Trombonist Chris Crenshaw’s arrangement of “Jelly Roll Blues,” the first published jazz composition (1915), epitomized period style and amplified it, thanks to clarinetist Victor Goines’ trills and other ornate figurations and a high-flying solo from trumpeter Kenny Rampton.

The evening’s non-Morton compositions offered other allures.

Marsalis wrote “Joe’s Concerto” for JLCO baritone saxophonist Joe Temperley, who died last year. The work’s fourth movement conveyed Marsalis’ reverence for Temperley, with JCLO reedist Paul Nedzela taking the solo baritone part. Here was some of Marsalis’ most soulful instrumental writing, Nedzela’s ample vibrato and silken legato lines paying fitting homage to Temperley.

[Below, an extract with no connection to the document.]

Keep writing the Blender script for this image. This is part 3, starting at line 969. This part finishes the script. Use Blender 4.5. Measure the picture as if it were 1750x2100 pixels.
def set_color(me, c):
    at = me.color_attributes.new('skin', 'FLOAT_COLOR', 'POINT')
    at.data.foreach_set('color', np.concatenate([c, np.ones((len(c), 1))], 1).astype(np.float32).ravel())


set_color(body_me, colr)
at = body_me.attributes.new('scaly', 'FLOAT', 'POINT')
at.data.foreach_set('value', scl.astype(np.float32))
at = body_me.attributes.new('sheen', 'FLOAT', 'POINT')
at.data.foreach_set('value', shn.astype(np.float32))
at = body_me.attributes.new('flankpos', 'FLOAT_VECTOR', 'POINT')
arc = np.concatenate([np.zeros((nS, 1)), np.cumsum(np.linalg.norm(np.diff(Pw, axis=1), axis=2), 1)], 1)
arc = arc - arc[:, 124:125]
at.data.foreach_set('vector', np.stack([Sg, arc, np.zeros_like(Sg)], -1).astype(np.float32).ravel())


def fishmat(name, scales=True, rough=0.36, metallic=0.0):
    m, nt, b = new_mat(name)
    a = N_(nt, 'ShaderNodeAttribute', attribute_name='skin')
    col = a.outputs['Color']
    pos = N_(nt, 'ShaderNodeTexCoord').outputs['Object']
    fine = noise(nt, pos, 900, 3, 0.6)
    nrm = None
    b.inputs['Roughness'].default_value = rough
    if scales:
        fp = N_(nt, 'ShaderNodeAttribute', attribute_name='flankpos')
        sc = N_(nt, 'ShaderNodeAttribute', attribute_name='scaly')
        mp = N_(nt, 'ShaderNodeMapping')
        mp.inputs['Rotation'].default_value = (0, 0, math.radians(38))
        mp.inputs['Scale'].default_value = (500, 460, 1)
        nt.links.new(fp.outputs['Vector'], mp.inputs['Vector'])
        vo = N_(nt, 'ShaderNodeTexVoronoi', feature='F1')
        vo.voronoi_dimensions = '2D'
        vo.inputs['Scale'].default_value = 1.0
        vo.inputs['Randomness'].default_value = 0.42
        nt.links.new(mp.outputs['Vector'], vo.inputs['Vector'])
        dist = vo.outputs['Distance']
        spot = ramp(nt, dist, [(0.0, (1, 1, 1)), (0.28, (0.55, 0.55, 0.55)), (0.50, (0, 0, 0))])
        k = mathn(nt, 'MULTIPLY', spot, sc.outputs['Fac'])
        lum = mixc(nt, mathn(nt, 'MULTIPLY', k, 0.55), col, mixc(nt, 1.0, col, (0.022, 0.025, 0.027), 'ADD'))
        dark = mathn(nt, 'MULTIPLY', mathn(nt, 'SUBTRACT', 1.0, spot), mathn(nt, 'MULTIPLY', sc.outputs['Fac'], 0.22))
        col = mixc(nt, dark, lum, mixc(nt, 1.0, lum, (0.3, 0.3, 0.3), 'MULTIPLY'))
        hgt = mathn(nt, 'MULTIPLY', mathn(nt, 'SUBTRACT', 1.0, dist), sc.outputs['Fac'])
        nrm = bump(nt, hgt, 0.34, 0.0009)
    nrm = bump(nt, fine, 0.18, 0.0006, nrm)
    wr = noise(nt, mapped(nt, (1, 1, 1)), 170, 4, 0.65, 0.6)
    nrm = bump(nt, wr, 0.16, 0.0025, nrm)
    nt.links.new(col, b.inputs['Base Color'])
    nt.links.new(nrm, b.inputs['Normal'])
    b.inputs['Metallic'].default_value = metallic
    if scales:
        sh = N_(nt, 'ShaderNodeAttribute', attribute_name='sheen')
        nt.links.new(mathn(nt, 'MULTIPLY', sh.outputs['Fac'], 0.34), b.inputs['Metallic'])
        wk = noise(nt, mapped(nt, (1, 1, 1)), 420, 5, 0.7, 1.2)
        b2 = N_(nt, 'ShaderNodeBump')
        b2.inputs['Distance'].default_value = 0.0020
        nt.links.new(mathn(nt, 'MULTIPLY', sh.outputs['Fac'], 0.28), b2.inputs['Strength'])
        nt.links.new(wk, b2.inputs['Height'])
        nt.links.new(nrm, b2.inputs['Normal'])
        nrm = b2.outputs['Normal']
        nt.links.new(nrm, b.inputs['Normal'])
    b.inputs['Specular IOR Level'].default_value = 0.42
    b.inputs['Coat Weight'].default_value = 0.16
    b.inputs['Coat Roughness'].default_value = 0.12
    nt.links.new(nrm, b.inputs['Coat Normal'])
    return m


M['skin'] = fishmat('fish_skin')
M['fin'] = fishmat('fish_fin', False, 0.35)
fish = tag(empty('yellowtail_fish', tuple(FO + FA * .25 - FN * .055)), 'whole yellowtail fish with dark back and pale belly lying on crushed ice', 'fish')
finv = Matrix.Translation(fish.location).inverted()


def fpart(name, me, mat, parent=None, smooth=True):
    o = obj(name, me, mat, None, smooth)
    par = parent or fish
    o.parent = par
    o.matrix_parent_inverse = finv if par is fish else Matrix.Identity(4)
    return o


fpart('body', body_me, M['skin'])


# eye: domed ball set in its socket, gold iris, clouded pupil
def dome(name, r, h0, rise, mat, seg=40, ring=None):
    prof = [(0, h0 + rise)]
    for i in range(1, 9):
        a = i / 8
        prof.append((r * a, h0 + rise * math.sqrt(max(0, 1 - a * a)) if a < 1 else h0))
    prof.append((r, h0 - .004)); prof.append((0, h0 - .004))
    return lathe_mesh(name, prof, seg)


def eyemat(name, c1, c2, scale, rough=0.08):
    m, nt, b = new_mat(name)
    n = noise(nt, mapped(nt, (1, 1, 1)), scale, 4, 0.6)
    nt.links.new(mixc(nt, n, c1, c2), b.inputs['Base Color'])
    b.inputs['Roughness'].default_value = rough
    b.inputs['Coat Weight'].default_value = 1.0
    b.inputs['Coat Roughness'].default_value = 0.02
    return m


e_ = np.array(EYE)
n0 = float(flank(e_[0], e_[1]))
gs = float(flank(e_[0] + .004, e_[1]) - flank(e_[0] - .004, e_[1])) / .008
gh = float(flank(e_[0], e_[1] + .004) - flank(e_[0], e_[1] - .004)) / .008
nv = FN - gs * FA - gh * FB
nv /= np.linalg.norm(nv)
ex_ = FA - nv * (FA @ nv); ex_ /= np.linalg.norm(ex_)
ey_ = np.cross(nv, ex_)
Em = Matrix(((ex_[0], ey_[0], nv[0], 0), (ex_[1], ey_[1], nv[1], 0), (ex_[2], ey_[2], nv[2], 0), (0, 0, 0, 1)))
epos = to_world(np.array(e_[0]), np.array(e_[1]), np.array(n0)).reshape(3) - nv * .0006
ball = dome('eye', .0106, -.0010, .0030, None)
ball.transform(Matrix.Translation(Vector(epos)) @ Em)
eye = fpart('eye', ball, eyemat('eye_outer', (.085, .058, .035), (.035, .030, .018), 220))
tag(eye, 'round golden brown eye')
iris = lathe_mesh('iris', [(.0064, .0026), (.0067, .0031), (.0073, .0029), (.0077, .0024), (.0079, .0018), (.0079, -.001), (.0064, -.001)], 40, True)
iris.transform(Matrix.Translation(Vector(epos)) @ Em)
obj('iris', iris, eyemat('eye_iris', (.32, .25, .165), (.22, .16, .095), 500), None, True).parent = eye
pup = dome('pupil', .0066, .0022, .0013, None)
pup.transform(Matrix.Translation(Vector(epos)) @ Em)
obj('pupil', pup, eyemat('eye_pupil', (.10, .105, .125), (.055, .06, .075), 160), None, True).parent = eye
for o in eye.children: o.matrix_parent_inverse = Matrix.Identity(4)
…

And the fourth movement of Sonny Rollins’ “Freedom Suite,” as arranged by Walter Blanding, cast a spotlight on the band’s throaty reeds and testifying brass. Goines’ blues lament on tenor saxophone was a high point of the evening.

On this program, though, all roads led back to Morton. Among the other highlights: Ted Nash’s exquisitely complex reinvention of Morton’s “Black Bottom Stomp” and Goines’ sensitivity to Crescent City rhythms in his arrangement of Morton’s “New Orleans Blues.” Both reminded listeners of the stature of Morton’s art.

On Saturday evening, the musicians turned their attention to a more recent master, John Lewis. Though best known as pianist and musical director for the Modern Jazz Quartet, Lewis (who died in 2001) was a subtle jazz composer with a singular vision. The elegance, understatement and profundity we associate with his pianism, in other words, radiate from his scores for small and large ensemble.

Jon Batiste, bandleader for “The Late Show with Stephen Colbert,” appeared with Marsalis and JLCO on the recent album “The Music of John Lewis,” and that repertoire dominated this concert.

The buoyant swing sensibility of Lewis’ “Animal Dance” showed his gift for conjuring propulsive rhythmic momentum in a large ensemble; the intricate counterpoint that trombonist Elliot Mason, trumpeter Marcus Printup and alto saxophonist Nash articulated in Lewis’ “Delaunay’s Dilemma” illustrated the composer’s finesse with the intimacies of small-group improvisation.

Lewis’ quasi-classical writing in his suite “The Comedy,” inspired by Italian commedia dell’arte, attested to the man’s erudition, as well as his ability to imbue practically any musical idiom with a compelling jazz aesthetic.